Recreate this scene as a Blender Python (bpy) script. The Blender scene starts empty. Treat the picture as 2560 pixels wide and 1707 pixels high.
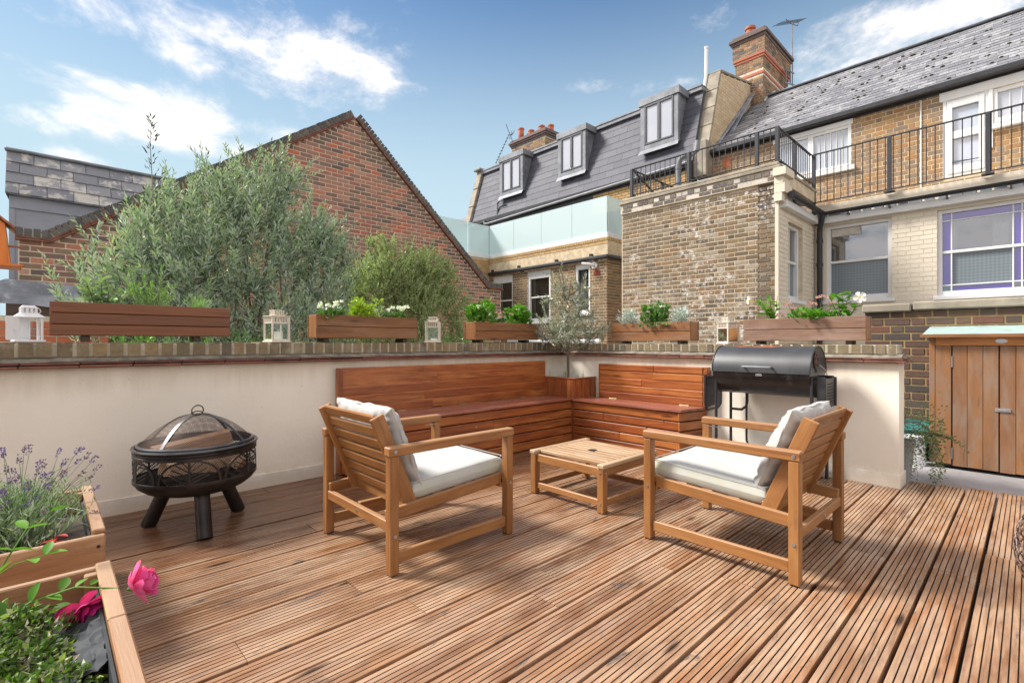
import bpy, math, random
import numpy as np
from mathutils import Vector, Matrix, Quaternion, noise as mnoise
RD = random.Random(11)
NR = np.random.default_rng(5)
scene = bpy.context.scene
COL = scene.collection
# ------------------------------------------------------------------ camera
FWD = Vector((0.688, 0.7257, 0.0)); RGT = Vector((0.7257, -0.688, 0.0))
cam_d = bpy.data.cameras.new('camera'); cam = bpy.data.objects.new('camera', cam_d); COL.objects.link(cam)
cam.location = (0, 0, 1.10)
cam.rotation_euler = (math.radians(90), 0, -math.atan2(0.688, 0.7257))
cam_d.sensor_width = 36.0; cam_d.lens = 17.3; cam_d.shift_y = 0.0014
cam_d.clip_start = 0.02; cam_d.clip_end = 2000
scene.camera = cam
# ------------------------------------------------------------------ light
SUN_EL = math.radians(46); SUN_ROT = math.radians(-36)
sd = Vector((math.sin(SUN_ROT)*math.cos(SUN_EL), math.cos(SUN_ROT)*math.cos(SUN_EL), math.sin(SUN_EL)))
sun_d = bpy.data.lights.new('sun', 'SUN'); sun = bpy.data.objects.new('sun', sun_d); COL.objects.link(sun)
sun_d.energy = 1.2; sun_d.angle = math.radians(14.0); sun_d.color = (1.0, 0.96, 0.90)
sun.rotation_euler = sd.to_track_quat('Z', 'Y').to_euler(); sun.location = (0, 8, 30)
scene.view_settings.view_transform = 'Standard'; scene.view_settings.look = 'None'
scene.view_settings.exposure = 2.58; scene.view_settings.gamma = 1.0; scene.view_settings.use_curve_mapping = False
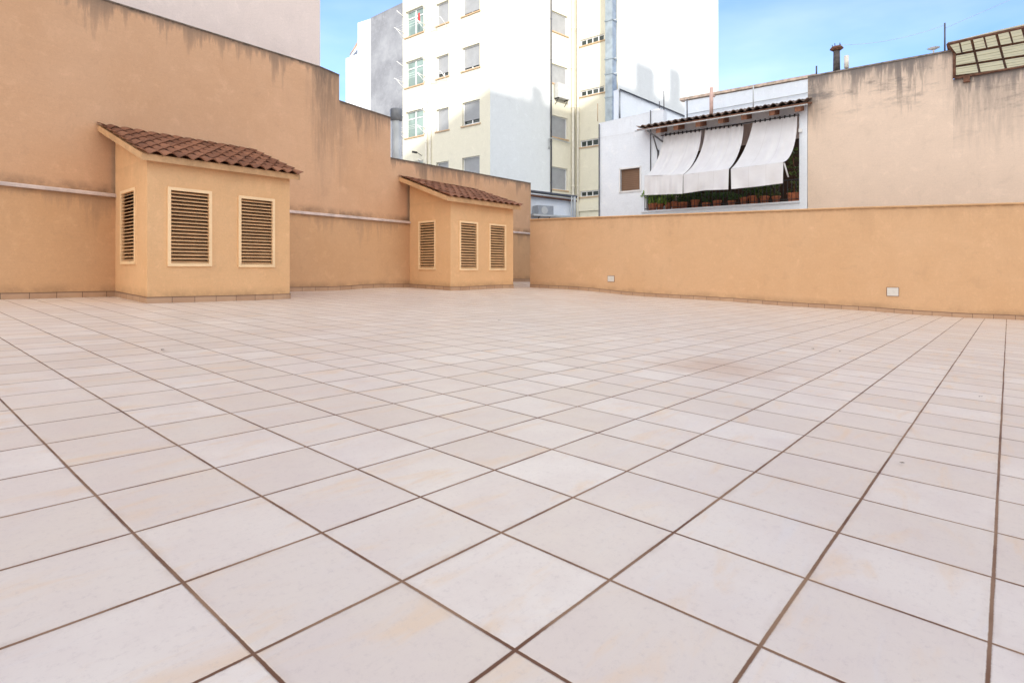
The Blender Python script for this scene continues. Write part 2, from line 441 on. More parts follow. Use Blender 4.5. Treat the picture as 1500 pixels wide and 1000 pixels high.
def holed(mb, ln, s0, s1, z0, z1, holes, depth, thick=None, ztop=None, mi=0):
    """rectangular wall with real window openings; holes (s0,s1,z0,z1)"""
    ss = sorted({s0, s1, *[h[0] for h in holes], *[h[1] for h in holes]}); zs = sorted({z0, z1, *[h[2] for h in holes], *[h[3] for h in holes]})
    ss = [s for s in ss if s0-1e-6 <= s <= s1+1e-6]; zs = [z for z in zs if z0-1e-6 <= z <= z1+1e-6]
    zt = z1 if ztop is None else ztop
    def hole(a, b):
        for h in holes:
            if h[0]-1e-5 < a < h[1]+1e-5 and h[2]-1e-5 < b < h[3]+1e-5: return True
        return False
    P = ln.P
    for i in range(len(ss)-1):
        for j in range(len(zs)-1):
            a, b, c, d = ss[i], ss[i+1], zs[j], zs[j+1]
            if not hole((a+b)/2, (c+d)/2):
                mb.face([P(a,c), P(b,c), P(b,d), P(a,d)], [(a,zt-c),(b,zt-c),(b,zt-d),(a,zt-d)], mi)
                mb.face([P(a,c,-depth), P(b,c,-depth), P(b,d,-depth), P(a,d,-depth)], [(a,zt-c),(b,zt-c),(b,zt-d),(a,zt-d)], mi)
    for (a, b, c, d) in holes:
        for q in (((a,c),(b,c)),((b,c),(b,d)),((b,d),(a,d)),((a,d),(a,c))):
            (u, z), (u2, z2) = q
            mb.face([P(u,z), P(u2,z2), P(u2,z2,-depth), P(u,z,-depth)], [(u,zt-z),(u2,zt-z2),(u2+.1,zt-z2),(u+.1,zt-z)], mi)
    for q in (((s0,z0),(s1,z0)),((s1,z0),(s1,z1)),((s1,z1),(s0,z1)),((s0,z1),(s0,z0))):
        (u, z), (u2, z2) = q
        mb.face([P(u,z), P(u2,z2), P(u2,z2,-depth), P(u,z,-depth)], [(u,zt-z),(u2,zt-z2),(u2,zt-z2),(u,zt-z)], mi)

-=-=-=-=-

* **Exercise details**: Copy each line above where the string "Python" occurs.

* **Output of the exercise**:
Recreate this scene as a Blender Python (bpy) script. The Blender scene starts empty. Treat the picture as 2560 pixels wide and 1707 pixels high.
The Blender Python script for this scene continues. Write part 2, from line 441 on. More parts follow. Use Blender 4.5. Treat the picture as 1500 pixels wide and 1000 pixels high.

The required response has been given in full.